Speed limit increased on dual carriageways for HGV's

Published: 01 December 2014

Speed limit increased on dual carriageways for HGV's
From 6th April 2015 speed limits for lorries on dual carriageways will rise, the government has confirmed.

Lorries will legally be able to travel at 60pmh on dual carriageways instead of 50mph, which is the current speed limit, under new plans released by the DfT last week.
The news comes shortly after the DfT admitted that an increase of the speed limit for lorries on single carriageways would result in a higher casualty rate.
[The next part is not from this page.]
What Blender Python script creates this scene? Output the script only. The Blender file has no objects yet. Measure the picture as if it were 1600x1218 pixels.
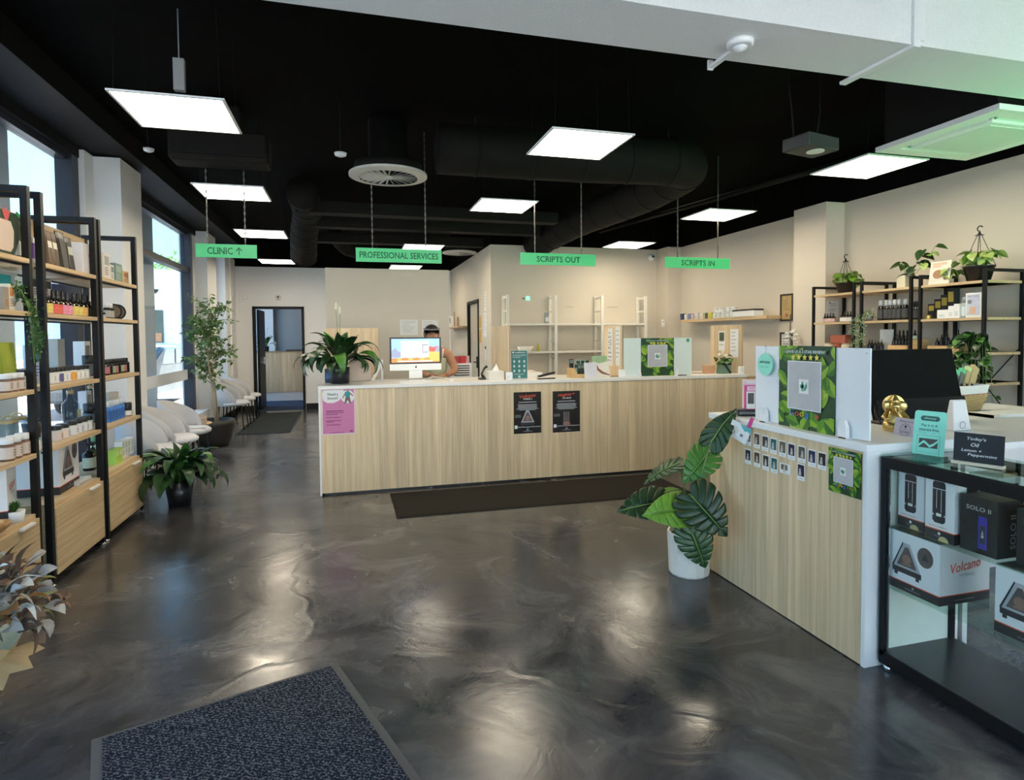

The increased speed limit will apply to HGV’s weighing more than 7.5 tonnes, the new planned increase was announced by the Transport Minister last week following the conclusion of a government consultation.

The Transport Minister has said: "It is really important that speed limits for lorries reflect the needs of a modern transport network and improved vehicle technology".

"Britain has one of the best road safety records in the world and I am determined to ensure this continues. This change is about ensuring rules for lorry drivers' speed limits are in line with other larger vehicles on our roads, creating a fairer and more proportionate system."

“The change will ensure that HGV speed limits are proportionate and better aligned with the limits for HGVs on motorways and single carriageways, and with other vehicles such as coaches and cars towing caravans.”

An impact assessment was carried out and the DfT admitted that 80% of the HGV’s concerned already go over the current 50mph speed limit, traveling at an average speed of 53mph when in free flow traffic conditions on dual carriageways.

Feelings were expressed and there was doubt that the increase in the speed limit would change any figures relating to serious injuries or road deaths.

Ms Perry, Conservative MP, said ‘Our evidence indicates that actual average speeds are unlikely to change in response to the change in national speed limit’

She continued “Our impact assessment, which has been scrutinized by independent experts, concludes that there is not expected to be an adverse effect on road safety, but we will be monitoring the impacts closely.”

Many HGV drivers have responded to the news saying that their trucks are restricted to 56mph (90kph) by speedlimiters, fitted in their vehicles, due to EU law so they couldn’t get to 60mph even if they tried.